TASK PROMPT: How does the data below read from its first line through the line containing "sc.camera = cam"? Print those lines exactly.

DATA LINES:
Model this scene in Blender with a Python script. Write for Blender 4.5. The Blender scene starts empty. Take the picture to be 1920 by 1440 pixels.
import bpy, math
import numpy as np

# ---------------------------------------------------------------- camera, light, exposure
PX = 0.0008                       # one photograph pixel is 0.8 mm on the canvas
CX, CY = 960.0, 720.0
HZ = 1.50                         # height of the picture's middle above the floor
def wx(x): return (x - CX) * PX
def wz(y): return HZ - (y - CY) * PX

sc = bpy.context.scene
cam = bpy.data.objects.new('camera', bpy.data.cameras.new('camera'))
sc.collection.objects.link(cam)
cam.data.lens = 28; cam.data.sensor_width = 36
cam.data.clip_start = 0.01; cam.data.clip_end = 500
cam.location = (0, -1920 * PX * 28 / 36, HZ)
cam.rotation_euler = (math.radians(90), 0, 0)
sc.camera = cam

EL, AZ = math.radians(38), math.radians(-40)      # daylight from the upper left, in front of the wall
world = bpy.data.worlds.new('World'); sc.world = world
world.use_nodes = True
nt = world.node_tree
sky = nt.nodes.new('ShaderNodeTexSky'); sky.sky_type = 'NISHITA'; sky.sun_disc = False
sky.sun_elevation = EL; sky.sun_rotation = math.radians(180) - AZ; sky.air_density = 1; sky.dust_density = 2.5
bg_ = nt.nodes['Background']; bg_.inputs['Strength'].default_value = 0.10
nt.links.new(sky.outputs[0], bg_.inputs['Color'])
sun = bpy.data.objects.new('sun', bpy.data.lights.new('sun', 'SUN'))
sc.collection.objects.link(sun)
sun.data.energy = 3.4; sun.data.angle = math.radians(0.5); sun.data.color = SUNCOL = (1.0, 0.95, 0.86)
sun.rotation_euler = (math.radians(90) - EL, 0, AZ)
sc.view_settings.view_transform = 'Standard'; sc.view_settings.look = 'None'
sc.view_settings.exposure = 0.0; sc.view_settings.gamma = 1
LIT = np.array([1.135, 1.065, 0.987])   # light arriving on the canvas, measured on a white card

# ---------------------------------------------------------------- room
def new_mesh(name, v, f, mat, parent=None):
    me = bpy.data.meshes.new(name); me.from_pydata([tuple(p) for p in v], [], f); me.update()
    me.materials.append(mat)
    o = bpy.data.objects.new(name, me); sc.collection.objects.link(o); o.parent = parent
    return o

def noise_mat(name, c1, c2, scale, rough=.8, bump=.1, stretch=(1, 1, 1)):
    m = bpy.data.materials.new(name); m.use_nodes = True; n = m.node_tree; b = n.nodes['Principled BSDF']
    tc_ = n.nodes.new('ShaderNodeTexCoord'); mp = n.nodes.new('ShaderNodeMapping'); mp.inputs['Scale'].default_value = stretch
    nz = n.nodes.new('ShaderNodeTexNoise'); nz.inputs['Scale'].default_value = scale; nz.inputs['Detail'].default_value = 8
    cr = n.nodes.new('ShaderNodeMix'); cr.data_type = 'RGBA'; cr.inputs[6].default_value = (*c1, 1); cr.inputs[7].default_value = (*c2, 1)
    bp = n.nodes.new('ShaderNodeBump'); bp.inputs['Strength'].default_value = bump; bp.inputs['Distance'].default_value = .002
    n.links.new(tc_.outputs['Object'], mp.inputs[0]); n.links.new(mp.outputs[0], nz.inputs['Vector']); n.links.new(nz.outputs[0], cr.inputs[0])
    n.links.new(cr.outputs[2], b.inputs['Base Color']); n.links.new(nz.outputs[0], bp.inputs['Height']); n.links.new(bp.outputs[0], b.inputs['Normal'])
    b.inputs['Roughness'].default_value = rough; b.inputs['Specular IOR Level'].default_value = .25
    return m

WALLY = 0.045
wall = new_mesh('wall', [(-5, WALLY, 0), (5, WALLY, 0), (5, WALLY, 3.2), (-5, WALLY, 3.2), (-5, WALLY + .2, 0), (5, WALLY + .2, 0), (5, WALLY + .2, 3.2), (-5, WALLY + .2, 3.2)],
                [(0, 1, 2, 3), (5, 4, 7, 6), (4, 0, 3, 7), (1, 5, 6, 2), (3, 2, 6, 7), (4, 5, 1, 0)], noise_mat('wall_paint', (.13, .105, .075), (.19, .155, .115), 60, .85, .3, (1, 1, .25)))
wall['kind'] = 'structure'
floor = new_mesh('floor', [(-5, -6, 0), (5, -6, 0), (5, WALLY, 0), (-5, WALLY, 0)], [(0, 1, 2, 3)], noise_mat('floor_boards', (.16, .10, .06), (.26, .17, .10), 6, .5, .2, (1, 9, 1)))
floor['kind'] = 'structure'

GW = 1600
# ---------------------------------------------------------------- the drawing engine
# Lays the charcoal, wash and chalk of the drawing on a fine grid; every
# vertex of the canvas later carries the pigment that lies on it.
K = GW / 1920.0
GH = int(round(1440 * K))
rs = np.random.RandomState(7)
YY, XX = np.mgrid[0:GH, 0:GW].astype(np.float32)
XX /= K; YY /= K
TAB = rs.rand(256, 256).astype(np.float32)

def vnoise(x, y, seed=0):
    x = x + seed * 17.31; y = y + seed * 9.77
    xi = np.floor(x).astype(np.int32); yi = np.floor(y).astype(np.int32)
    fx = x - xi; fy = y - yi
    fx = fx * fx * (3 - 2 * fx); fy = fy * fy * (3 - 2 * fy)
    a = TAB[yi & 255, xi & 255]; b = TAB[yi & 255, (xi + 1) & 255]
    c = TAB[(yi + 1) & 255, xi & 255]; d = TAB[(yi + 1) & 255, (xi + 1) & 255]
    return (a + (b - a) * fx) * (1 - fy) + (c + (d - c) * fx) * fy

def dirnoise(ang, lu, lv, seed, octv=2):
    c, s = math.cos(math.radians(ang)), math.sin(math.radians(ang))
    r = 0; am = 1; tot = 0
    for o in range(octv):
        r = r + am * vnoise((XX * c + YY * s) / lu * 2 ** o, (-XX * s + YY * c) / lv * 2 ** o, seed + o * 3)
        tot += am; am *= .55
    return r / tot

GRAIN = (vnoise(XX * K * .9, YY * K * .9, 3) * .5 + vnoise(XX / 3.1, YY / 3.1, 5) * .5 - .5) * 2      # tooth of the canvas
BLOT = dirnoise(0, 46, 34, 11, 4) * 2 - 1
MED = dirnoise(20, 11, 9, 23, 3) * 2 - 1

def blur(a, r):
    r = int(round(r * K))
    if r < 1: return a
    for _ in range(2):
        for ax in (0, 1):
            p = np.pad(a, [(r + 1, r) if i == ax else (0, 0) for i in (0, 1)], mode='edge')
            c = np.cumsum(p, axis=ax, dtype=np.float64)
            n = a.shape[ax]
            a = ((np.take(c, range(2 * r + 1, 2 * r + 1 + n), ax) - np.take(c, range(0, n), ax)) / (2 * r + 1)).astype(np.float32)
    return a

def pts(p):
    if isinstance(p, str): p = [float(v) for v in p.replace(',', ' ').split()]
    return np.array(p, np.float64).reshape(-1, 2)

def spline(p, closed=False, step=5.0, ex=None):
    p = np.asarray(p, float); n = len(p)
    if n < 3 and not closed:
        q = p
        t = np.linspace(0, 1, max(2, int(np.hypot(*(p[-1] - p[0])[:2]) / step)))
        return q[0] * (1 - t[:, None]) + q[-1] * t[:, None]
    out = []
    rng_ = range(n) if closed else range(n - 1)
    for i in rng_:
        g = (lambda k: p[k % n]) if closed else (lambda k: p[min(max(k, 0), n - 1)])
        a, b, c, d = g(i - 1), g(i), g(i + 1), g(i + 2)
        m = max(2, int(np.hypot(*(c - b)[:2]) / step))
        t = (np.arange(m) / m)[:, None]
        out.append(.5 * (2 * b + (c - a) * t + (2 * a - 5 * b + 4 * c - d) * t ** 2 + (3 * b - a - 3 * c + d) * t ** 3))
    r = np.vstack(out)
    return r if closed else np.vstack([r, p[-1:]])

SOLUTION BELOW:
Model this scene in Blender with a Python script. Write for Blender 4.5. The Blender scene starts empty. Take the picture to be 1920 by 1440 pixels.
import bpy, math
import numpy as np

# ---------------------------------------------------------------- camera, light, exposure
PX = 0.0008                       # one photograph pixel is 0.8 mm on the canvas
CX, CY = 960.0, 720.0
HZ = 1.50                         # height of the picture's middle above the floor
def wx(x): return (x - CX) * PX
def wz(y): return HZ - (y - CY) * PX

sc = bpy.context.scene
cam = bpy.data.objects.new('camera', bpy.data.cameras.new('camera'))
sc.collection.objects.link(cam)
cam.data.lens = 28; cam.data.sensor_width = 36
cam.data.clip_start = 0.01; cam.data.clip_end = 500
cam.location = (0, -1920 * PX * 28 / 36, HZ)
cam.rotation_euler = (math.radians(90), 0, 0)
sc.camera = cam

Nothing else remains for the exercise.